The first three documents include:

  • A 1975 article by Michael Reich published in the journal, Planning (PDF file). The article examines the long series of conflicts between the towns of Windsor Locks and Suffield over the expansion of Bradley Airport and the key players on each side.
  • An excerpt from a 2004 interview with William Huebner (PDF file). Mr. Huebner was a reporter for the Hartford Times, chairman of the Windsor Locks Economic and Industrial Development Commission and director of public affairs for the Connecticut Road Builders Association. The Connecticut Road Builders Association is a division of the Connecticut Construction Industries Association. (In the Reich article, Mr. Huebner is described as the director of communications for the Connecticut Construction Industries Association.)
  • A history of I-484 from the website Connecticut Roads, which can be viewed by clicking on the link www.kurumi.com/roads/ct/i484/html  (please see the 10th paragraph). In 1968 the State Highway Department approved a plan to create a highway (later designated Interstate 484), which would have connected Interstates 84 and 91 via Bushnell Park, Pulaski Circle and the existing Whitehead Highway in Hartford. This was similar to a 1947 plan proposed by Francis S. Murphy, known as the “Murphy Plan.” Mr. Murphy was the influential publisher of the Hartford Times and chairman of the Connecticut Aeronautics Commission. As the Murphy Plan indicates, the Hartford Times publisher also took an interest in road and highway planning in Connecticut.

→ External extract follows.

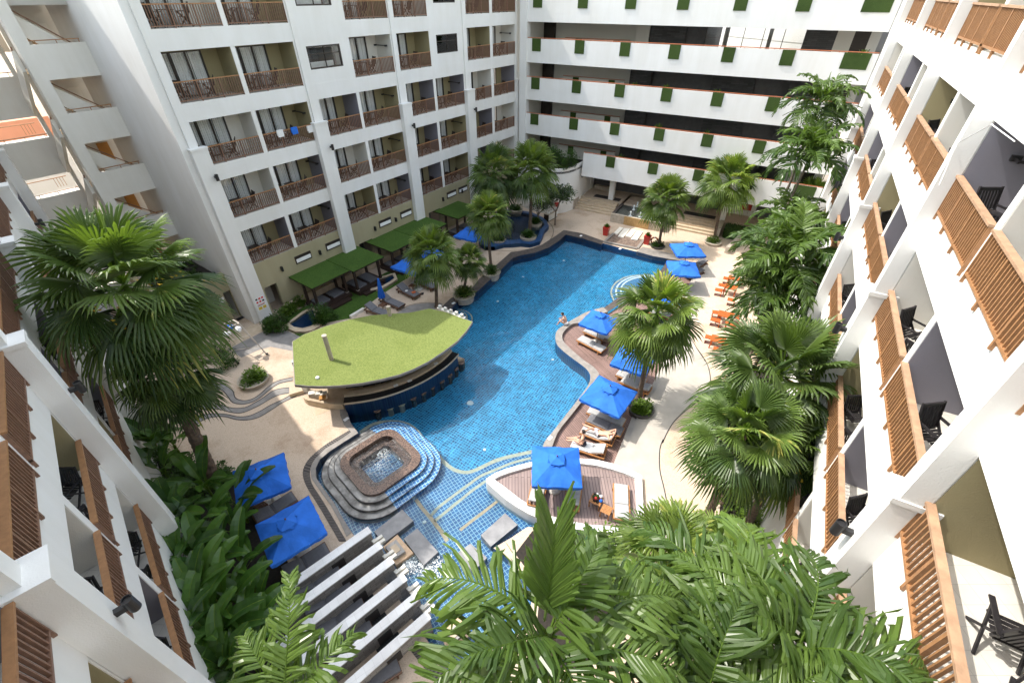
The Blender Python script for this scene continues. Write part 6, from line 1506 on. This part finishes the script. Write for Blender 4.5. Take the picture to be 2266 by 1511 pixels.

When reviewing the documents the reader should bear two things in mind: First, it is advisable to wait until all the research is complete before drawing any conclusions. The individual documents must be set beside one another and examined as a whole in order to obtain an overview and understanding of what happened and why.

Second, the six decades between 1940 and 2000 during which the documents were created must be viewed against the backdrop of the prevailing zeitgeist (the general trend of thought and feeling of an era), as well as the hard-scrabble existence of most Americans during the first three decades of the 20th century, followed by the calamity of the Great Depression in the 1930s.